Chuol Puot, a 25-year-old refugee from South Sudan residing in the Bweyale camp already for two and half years, says life in the camp is not good. He says the food they eat almost every day makes them loose their appetite and children often get a “running stomach”. “For the last two weeks we were on strike about the food given to us”, he says, adding that they asked organisations “to bring us maize or sorghum grains, which is our main food we eat, while in South Sudan and Sudan”.

The Deputy Chairman of South Sudanese refugees living in the settlement, Malow Riak, also says the food is of poor quality, especially in terms of nutrition. “The food they are getting is so called ‘Ariygo’. The food is there monthly but it is of the type they [refugees] cannot eat,” he says.

According to Riak the authorities concerned in the Office of the Prime Minister, the UN Refugee Agency (UNHCR) and the World Food Program (WFP) promised to provide alternative food aid. However, Riak says it takes to long, adding that the authorities don’t do enough to make their promise come true. “Up to now the situation is worsening,” he says.

Puot not only accuses aid agencies operating in the settlement of failing to provide adequate food to the refugees. He says lacking health services add to the challenges faced by the displaced people living in the settlement.

Many life-saving services are threatened.

Uganda has seen a sharp increase in refugee arrivals from South Sudan since January, sometimes as many as 800 individuals per day.

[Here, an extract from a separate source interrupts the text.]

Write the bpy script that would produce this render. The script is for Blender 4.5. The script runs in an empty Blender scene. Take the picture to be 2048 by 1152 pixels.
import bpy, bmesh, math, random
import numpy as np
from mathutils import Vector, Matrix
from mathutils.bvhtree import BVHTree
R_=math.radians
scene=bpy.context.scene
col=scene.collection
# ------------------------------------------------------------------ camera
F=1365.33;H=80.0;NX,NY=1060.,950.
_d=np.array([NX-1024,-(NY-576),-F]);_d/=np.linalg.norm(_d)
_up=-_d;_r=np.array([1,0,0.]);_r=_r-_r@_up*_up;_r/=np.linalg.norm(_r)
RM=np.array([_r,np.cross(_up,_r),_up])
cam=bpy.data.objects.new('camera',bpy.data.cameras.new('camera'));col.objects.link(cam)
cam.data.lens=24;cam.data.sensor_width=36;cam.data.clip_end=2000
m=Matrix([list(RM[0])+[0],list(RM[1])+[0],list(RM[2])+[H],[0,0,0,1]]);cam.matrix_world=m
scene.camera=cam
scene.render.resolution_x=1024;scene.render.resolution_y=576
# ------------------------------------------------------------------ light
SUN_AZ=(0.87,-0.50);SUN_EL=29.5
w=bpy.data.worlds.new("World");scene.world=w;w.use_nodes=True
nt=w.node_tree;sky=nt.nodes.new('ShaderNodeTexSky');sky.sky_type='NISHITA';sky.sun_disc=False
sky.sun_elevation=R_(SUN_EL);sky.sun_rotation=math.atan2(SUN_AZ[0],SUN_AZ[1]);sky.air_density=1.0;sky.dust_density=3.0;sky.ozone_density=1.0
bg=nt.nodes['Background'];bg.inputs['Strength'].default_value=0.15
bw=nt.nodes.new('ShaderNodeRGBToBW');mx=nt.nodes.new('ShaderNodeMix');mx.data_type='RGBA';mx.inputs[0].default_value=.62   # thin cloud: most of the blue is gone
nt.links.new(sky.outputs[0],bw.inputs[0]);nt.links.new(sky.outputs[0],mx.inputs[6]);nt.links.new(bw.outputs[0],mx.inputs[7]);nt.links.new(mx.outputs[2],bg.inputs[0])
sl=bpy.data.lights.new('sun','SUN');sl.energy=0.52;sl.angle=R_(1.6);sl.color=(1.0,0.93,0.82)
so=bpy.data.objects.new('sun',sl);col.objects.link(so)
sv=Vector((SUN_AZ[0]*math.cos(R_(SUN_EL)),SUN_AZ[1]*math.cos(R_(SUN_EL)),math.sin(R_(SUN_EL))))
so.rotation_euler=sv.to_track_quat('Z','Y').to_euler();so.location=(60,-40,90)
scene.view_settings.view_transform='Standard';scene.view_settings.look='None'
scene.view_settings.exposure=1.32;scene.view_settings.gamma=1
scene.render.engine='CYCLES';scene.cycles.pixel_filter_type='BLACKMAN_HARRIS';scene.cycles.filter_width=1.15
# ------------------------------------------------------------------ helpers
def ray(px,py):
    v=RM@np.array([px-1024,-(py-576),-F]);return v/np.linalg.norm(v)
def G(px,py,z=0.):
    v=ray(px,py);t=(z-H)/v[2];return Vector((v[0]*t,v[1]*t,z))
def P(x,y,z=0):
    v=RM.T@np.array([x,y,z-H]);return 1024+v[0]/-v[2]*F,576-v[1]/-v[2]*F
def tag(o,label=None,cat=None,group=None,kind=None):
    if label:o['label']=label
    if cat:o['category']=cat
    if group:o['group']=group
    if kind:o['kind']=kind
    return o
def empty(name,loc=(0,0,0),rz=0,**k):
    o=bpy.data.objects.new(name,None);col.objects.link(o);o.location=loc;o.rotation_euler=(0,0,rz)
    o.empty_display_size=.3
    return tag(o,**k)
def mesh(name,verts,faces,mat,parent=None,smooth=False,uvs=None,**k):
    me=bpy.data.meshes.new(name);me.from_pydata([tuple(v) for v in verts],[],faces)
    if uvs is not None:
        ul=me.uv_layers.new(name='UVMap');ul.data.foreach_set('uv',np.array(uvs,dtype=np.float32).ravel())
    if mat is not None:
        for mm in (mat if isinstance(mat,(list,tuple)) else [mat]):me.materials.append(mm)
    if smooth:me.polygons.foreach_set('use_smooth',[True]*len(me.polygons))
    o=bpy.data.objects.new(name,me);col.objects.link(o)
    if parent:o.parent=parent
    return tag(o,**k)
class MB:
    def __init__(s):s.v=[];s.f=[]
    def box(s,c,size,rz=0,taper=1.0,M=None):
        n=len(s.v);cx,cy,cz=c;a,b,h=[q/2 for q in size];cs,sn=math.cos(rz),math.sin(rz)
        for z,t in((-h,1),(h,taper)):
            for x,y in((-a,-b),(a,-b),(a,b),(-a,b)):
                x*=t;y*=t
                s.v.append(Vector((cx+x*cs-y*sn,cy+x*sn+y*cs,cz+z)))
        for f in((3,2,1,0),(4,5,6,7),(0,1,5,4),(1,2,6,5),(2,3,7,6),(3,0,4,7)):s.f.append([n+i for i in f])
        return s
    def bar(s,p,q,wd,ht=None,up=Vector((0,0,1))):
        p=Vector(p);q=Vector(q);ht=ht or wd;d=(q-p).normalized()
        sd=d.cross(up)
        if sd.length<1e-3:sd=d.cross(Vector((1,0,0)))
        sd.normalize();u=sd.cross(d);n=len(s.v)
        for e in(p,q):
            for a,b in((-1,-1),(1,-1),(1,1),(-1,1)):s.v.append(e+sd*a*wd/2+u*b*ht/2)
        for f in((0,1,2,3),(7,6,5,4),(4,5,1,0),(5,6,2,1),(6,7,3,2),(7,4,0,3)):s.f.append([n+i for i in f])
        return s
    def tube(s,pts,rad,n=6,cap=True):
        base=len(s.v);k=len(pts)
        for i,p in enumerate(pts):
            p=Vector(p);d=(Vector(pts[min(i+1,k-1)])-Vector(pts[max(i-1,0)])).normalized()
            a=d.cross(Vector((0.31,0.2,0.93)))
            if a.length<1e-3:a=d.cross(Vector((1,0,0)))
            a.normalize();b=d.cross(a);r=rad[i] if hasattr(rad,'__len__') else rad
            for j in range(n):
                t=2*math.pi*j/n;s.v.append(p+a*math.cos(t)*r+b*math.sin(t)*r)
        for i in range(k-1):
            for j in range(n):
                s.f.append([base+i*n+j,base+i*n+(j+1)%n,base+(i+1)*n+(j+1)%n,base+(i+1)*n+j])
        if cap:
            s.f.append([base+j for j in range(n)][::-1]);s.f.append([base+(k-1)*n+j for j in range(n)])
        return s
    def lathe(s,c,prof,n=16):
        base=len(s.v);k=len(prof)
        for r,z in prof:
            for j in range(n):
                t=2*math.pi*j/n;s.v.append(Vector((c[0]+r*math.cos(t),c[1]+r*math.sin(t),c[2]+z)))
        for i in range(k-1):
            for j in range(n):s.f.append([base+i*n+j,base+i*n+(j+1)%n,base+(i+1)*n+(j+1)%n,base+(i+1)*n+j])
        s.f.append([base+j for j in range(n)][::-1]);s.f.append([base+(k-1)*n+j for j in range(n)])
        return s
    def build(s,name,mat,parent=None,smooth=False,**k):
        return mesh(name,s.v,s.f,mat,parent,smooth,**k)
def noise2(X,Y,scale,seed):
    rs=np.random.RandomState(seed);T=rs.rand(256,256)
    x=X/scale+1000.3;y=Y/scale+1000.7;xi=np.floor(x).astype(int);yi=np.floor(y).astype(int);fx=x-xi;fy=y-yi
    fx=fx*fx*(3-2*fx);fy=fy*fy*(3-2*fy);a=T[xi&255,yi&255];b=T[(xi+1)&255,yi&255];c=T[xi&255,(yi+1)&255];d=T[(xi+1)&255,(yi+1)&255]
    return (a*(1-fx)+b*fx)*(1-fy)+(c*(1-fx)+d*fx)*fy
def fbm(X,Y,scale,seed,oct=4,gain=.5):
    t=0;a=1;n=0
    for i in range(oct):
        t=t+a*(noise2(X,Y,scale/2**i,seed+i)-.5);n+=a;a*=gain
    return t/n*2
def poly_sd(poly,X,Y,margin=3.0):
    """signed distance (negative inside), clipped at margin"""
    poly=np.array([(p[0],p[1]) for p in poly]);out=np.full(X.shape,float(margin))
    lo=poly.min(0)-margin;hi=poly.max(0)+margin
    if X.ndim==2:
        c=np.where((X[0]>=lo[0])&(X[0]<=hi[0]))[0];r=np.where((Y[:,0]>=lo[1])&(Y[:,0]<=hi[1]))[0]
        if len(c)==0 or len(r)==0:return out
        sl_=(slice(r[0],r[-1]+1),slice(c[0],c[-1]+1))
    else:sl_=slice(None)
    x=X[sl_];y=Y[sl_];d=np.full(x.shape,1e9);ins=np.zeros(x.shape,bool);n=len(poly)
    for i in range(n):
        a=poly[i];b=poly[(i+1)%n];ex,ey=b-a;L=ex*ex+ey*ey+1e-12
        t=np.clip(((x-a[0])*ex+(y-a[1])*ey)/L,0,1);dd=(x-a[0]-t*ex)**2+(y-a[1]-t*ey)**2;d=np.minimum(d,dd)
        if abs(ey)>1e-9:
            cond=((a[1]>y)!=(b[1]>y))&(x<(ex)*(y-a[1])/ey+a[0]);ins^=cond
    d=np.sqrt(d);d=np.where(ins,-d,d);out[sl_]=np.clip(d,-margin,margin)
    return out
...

UNHCR already said in April that the organisation is nearing capacity and basic life-saving services and other services are severely stretched, caused by a combination of new fighting in previously peaceful areas, food insecurity and severe humanitarian funding shortages.

“With the Regional Refugee Response Plan funded at just eight percent, many life-saving services are threatened and UNHCR, the UN Refugee Agency, is extremely concerned,” spokesperson Ariane Rummery told a news briefing in Geneva already on April 19, 2016.